Através de cartas, a atormentada Eva – personagem principal e mãe de Kevin – escreve para seu marido uma série de reflexões sobre seu passado, avaliando os acontecimentos desde o momento em que decidiu engravidar, aos trinta e sete anos, para tentar entender sua parcela de culpa no que aconteceu ao seu filho. Ou melhor, no que o que seu filho fez acontecer. Kevin Khatchadourian, aos dezesseis anos, foi autor de uma chacina que matou sete colegas em seu colégio, uma professora, e um servente que lá trabalhava. Com seu filho já preso, Eva passa a usar as cartas como modo de “seguir em frente,” tentando superar a culpa que sente, que nada é aliviada devido aos parentes das vítimas que a culparam por “seu péssimo trabalho como mãe,” e, sobretudo, para superar a solidão ao ser marginalizada por carregar um sobrenome que antes era só incomum, mas se tornou o símbolo do terror que os alunos de um colégio de ensino médio passaram.

“Nós estamos criando nosso filho para saber o que é certo e o que é errado. Talvez pareça injusto, mas a gente no fim tem que se perguntar sobre os pais.”

O título “Precisamos Falar Sobre o Kevin” trabalha com o texto como em nenhum outro livro. Eva escreve longas cartas para seu marido (cujo paradeiro, a princípio, não é revelado), refletindo sobre seu papel como mãe, esposa e acima de tudo, alguém que abriu mão de uma carreira maravilhosa, que muitos sonham, para que possa se dedicar a sua vida em família, mesmo que o tempo todo ela demonstre que de fato não nasceu para ser mãe. Descrevendo fragmentos do presente e do passado, a autora descreve de maneira lenta e detalhada os sentimentos que se encaixam perfeitamente em cada situação. Sua narrativa é nada menos que impecável, ainda que difícil de ser lida. Tirei algumas boas semanas para que eu finalizasse essa leitura com calma, absorvendo cada uma das cartas que Eva escrevia.

“Na verdade, agora que nos separamos, eu gostaria de ter superado a minha própria timidez e de ter-lhe dito mais vezes que me apaixonar por você foi a coisa mais espantosa que já me aconteceu na vida.”

Não é fácil falar das sensações de se ler um livro como este. A autora faz um belo estudo da mente humana e de suas limitações. Foi angustiante ler e sentir que tantas coisas poderiam ser feitas para evitar que o que acabou por acontecer, e Eva sabia disso! Ela passou a acreditar na teoria de que as pessoas já nascem com a índole ruim, e que seu filho era uma delas.
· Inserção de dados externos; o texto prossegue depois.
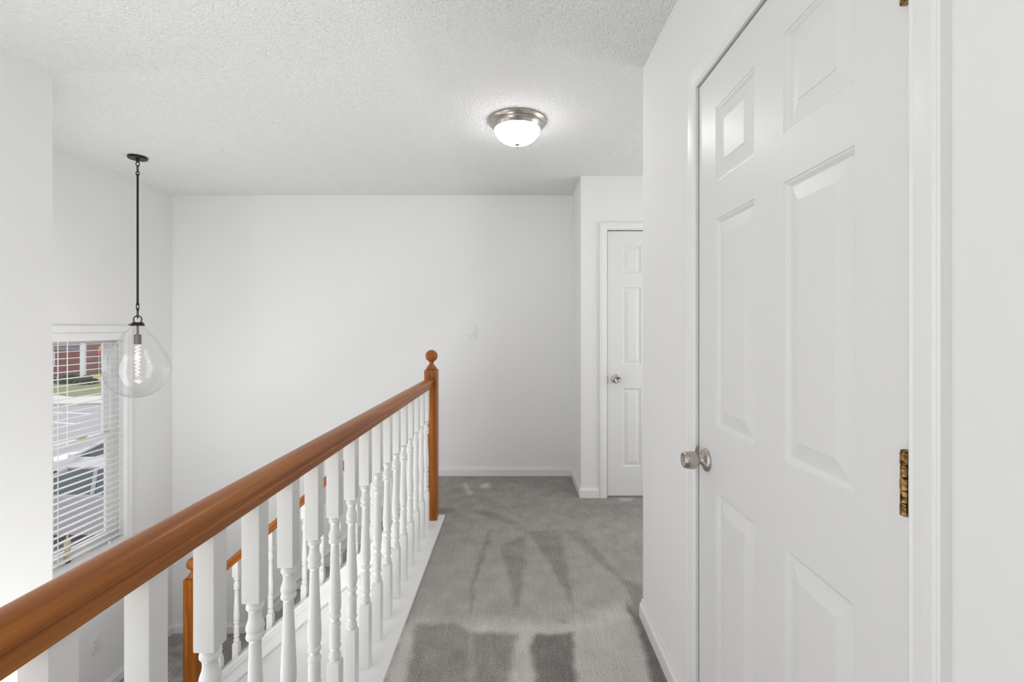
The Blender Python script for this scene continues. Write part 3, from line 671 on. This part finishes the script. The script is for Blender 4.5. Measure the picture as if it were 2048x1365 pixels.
fg = thing('garden_flag', (cor.x+2.0, cor.y-.6, GZ), 'red and yellow garden flag hanging by the brick house window', 'flag')
bm = bmesh.new(); tube(bm, [(0, 0, 0), (0, 0, 2.6), (.5, 0, 2.75)], .02); mesh('flag_pole', bm, M['vinyl'], fg)
bm = bmesh.new(); prism(bm, [(.05, 2.45), (.5, 2.35), (.42, 1.95), (.10, 1.75), (.0, 1.9)], -.02, .02, 'Y'); mesh('flag_cloth', bm, M['flag'], fg)
bm = bmesh.new(); prism(bm, [(.06, 2.70), (.5, 2.72), (.5, 2.36), (.05, 2.46)], -.02, .02, 'Y'); mesh('flag_top', bm, M['flag2'], fg)
# shrubs
def shrub(x, y, s, label):
    a = gp(x, y); bm = bmesh.new(); rnd = random.Random(x)
    for k in range(160):
        u = rnd.uniform(-1, 1); v_ = rnd.uniform(-1, 1); w_ = rnd.uniform(0, 1)
        if u*u+v_*v_+w_*w_ > 1: continue
        c = Vector((u*s, v_*s*.7, w_*s*.75)); t = bmesh.new(); bmesh.ops.create_icosphere(t, subdivisions=1, radius=s*.16)
        for q in t.verts: q.co *= rnd.uniform(.7, 1.3)
        merge(bm, t, Matrix.Translation(c))
    o = mesh('shrub', bm, M['bush']); o.location = (a.x, a.y, GZ+.06); tag(o, label, 'shrub', 'shrubs before the brick house')
shrub(84, 768, .9, 'leftmost dark evergreen shrub before the brick house'); shrub(140, 768, .9, 'middle dark evergreen shrub before the brick house'); shrub(172, 770, .8, 'dark evergreen shrub at the corner of the brick house')
# cars
def car(name, loc, rz, paint, label, Lc=4.5, Wc=1.8, Hc=1.45):
    c = thing('car', loc, label, 'car', 'cars parked outside the window'); c.rotation_euler = (0, 0, rz)
    hw = Wc/2
    # body : side outline lofted across the width with tumblehome
    body = [(-2.2, .35), (-2.25, .55), (-2.2, .78), (-1.7, .90), (-1.0, .96), (-.85, .98), (1.35, 1.0), (2.0, .97), (2.2, .85), (2.25, .5), (2.15, .30), (-2.05, .28)]
    bm = bmesh.new(); rows = []
    for y_, k, dz in ((-hw, .97, -.03), (-hw*.94, 1, 0), (0, 1.01, .025), (hw*.94, 1, 0), (hw, .97, -.03)):
        rows.append([bm.verts.new((x*k*Lc/4.5, y_, (z+(dz if z > .6 else 0))*Hc/1.45)) for x, z in body])
    n = len(body)
    for a, b_ in zip(rows, rows[1:]):
        for i in range(n): bm.faces.new((a[i], a[(i+1) % n], b_[(i+1) % n], b_[i]))
    bm.faces.new(rows[0]); bm.faces.new(rows[-1]); mesh('car_body', bm, paint, c, True, 35)
    # cabin
    kb, kt = .93, .76
    low = [(-1.05, .95), (1.75, .98)]; up = [(-.15, 1.42), (.95, 1.43)]
    mid = (.25, )
    bm = bmesh.new(); s = Lc/4.5; q = Hc/1.45
    def quad(pts, bmx): bmx.faces.new([bmx.verts.new((p[0]*s, p[1], p[2]*q)) for p in pts])
    g = bmesh.new(); a0, a1 = low; b0, b1 = up
    cb = [(a0[0], -hw*kb, a0[1]), (a1[0], -hw*kb, a1[1]), (a1[0], hw*kb, a1[1]), (a0[0], hw*kb, a0[1])]
    ctp = [(b0[0], -hw*kt, b0[1]), (b1[0], -hw*kt, b1[1]), (b1[0], hw*kt, b1[1]), (b0[0], hw*kt, b0[1])]
    vb = [g.verts.new((p[0]*s, p[1], p[2]*q)) for p in cb]; vt = [g.verts.new((p[0]*s, p[1], p[2]*q)) for p in ctp]
    for i in range(4): g.faces.new((vb[i], vb[(i+1) % 4], vt[(i+1) % 4], vt[i]))
    g.faces.new(vt); g.faces.new(vb); mesh('car_windows', g, M['carglass'], c)
    bm = bmesh.new()
    box(bm, b0[0]*s-.03, b1[0]*s+.05, -hw*kt-.01, hw*kt+.01, b0[1]*q-.01, b0[1]*q+.035, .015)
    for i in range(4): tube(bm, [Vector((cb[i][0]*s, cb[i][1], cb[i][2]*q)), Vector((ctp[i][0]*s, ctp[i][1], ctp[i][2]*q))], .045, 6)
    for sg in (-1, 1): tube(bm, [Vector((.45*s, sg*hw*kb, .97*q)), Vector((.40*s, sg*hw*kt, 1.43*q))], .04, 6); tube(bm, [Vector((-1.0*s, sg*hw*kb, .97*q)), Vector((1.7*s, sg*hw*kb, .98*q))], .025, 6)
    mesh('car_roof', bm, paint, c, True, 40)
    for sg in (-1, 1):
        bm = bmesh.new(); box(bm, -.88*s, -.70*s, sg*(hw+.08)-.09, sg*(hw+.08)+.09, 1.0*q, 1.13*q, .03); mesh('side_mirror', bm, paint, c, True)
        bm = bmesh.new(); box(bm, 2.18*s, 2.27*s, sg*hw*.7-.18, sg*hw*.7+.18, .70*q, .88*q, .02); mesh('tail_light', bm, M['red'], c, True)
        for xx in (-1.4, 1.35):
            bm = bmesh.new(); lathe(bm, [(.001, -.10), (.22, -.11), (.32, -.10), (.34, -.06), (.34, .06), (.32, .10), (.001, .10)], (xx*s, sg*(hw-.08), .34), 24, 'Y'); mesh('wheel', bm, M['tyre'], c, True, 40)
car('car', (-10.3, 12.8, GZ), 0, M['carwhite'], 'white car seen through the window, farther from the house')
car('car', (-8.6, 9.9, GZ), 0, M['cargrey'], 'grey car parked nearest to the window', Hc=1.55)
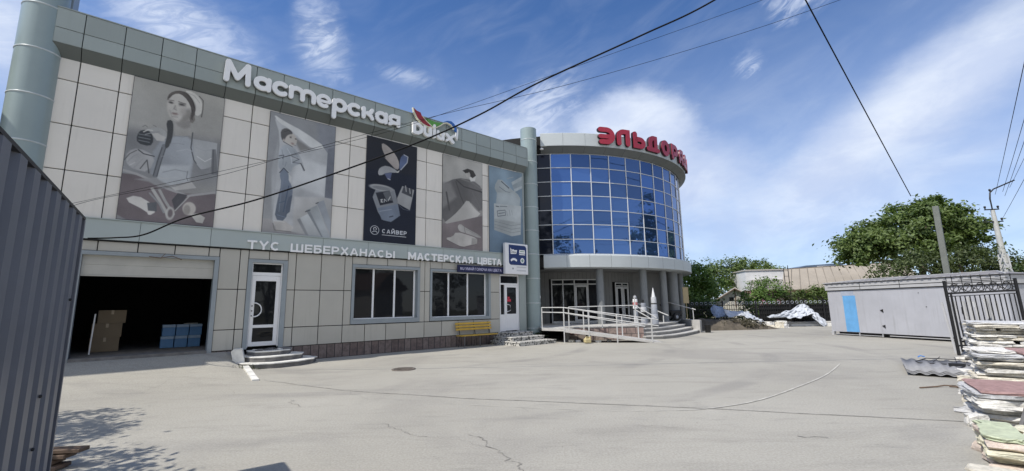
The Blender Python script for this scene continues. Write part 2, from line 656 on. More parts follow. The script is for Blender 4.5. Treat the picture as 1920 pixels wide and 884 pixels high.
def to_local(x, y):
    p = Vector((x, y, 0)) - FO
    return p.dot(FD), p.dot(FN)


def sstep(a, b, x):
    t = max(0.0, min(1.0, (x - a) / (b - a)))
    return t * t * (3 - 2 * t)


def gz(x, y):
    """height of the yard: level, with a ramp up to the garage door"""
    u, d = to_local(x, y)
    fall = 1 - 0.68 * sstep(0.1, 1.15, -d) - 0.32 * sstep(0.8, 4.2, -d)
    ramp = 0.43 * (1 - sstep(2.42, 2.62, u)) * fall * sstep(-9, -5, u)
    return ramp


def text_mesh(txt, bold=0.0, extrude=0.02):
    cu = bpy.data.curves.new('lettering', 'FONT')
    cu.body = txt
    cu.size = 1.0
    cu.offset = bold
    cu.extrude = extrude
    cu.resolution_u = 4
    o = bpy.data.objects.new('lettering', cu)
    COL.objects.link(o)
    bpy.context.view_layer.update()
    dg = bpy.context.evaluated_depsgraph_get()
    me = bpy.data.meshes.new_from_object(o.evaluated_get(dg))
    bpy.data.objects.remove(o)
    bpy.data.curves.remove(cu)
    return me


def letters(txt, u0, u1, z0, z1, y0, y1, material, parent, bold=0.02, gap=0.10, space=0.35, part='letter', single=False):
    """word fitted to a rectangle of the x-z plane, front at y0, one mesh per letter (or one for all)"""
    items, tot, ztop = [], 0.0, 0.0
    for ch in txt:
        if ch == ' ':
            items.append(None); tot += space; continue
        me = text_mesh(ch, bold)
        xs = [v.co.x for v in me.vertices]; ys = [v.co.y for v in me.vertices]
        items.append((me, min(xs), max(xs), min(ys), max(ys)))
        tot += max(xs) - min(xs)
    caps = sorted(it[4] - max(it[3], -0.05) for it in items if it)
    cap = caps[len(caps) // 2]
    base = sorted(it[3] for it in items if it)[len([1 for it in items if it]) // 2]
    ng = sum(1 for a, b in zip(items, items[1:]) if a and b)
    sx = (u1 - u0) / (tot + ng * gap)
    sz = (z1 - z0) / cap
    x = u0
    objs, allmb = [], MB()
    for i, it in enumerate(items):
        if it is None:
            x += space * sx; continue
        me, a, b, c, d = it
        mb = allmb if single else MB()
        zz = sorted(set(round(v.co.z, 4) for v in me.vertices))
        zf = zz[-1]
        vs = [(x + (v.co.x - a) * sx, y0 if v.co.z > zf - 1e-3 else y1, z0 + (v.co.y - base) * sz) for v in me.vertices]
        mb.add(vs, [list(p.vertices) for p in me.polygons])
        bpy.data.meshes.remove(me)
        x += (b - a) * sx
        if i + 1 < len(items) and items[i + 1]:
            x += gap * sx
        if not single:
            objs.append(mb.build(part, material, parent))
    if single:
        objs.append(allmb.build(part, material, parent))
    return objs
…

Desde um bebê que chorava para provocar a mãe, até um adolescente com atitudes perturbadoras, mas parece que ela era a única que sabia disso, fazendo com que ela assumisse sua parcela de culpa na chacina que veio a acontecer.

“Ah, você sabia exatamente o que eu queria dizer. Não é que a felicidade fosse insípida. É que ela não dava uma boa narrativa. E uma das nossas melhores e maiores distrações, com a velhice, é recitar, não só para os outros, como também para nós mesmos, nossa própria história. Eu sou mestre nisso: fujo da minha história todo dia e ela me persegue como um vira-lata abandonado. Por isso mesmo, um aspecto meu que mudou da juventude para cá é que agora eu considero as pessoas com pouca ou nenhuma história para contar tremendamente afortunadas.”

O livro de Lionel Shriver é uma obra de arte. Deveria se tornar um clássico contemporâneo e, certamente, todas as pessoas deveriam ler. Nada é mais instigante que tentar imaginar o que se passa na mente de alguém não perverso.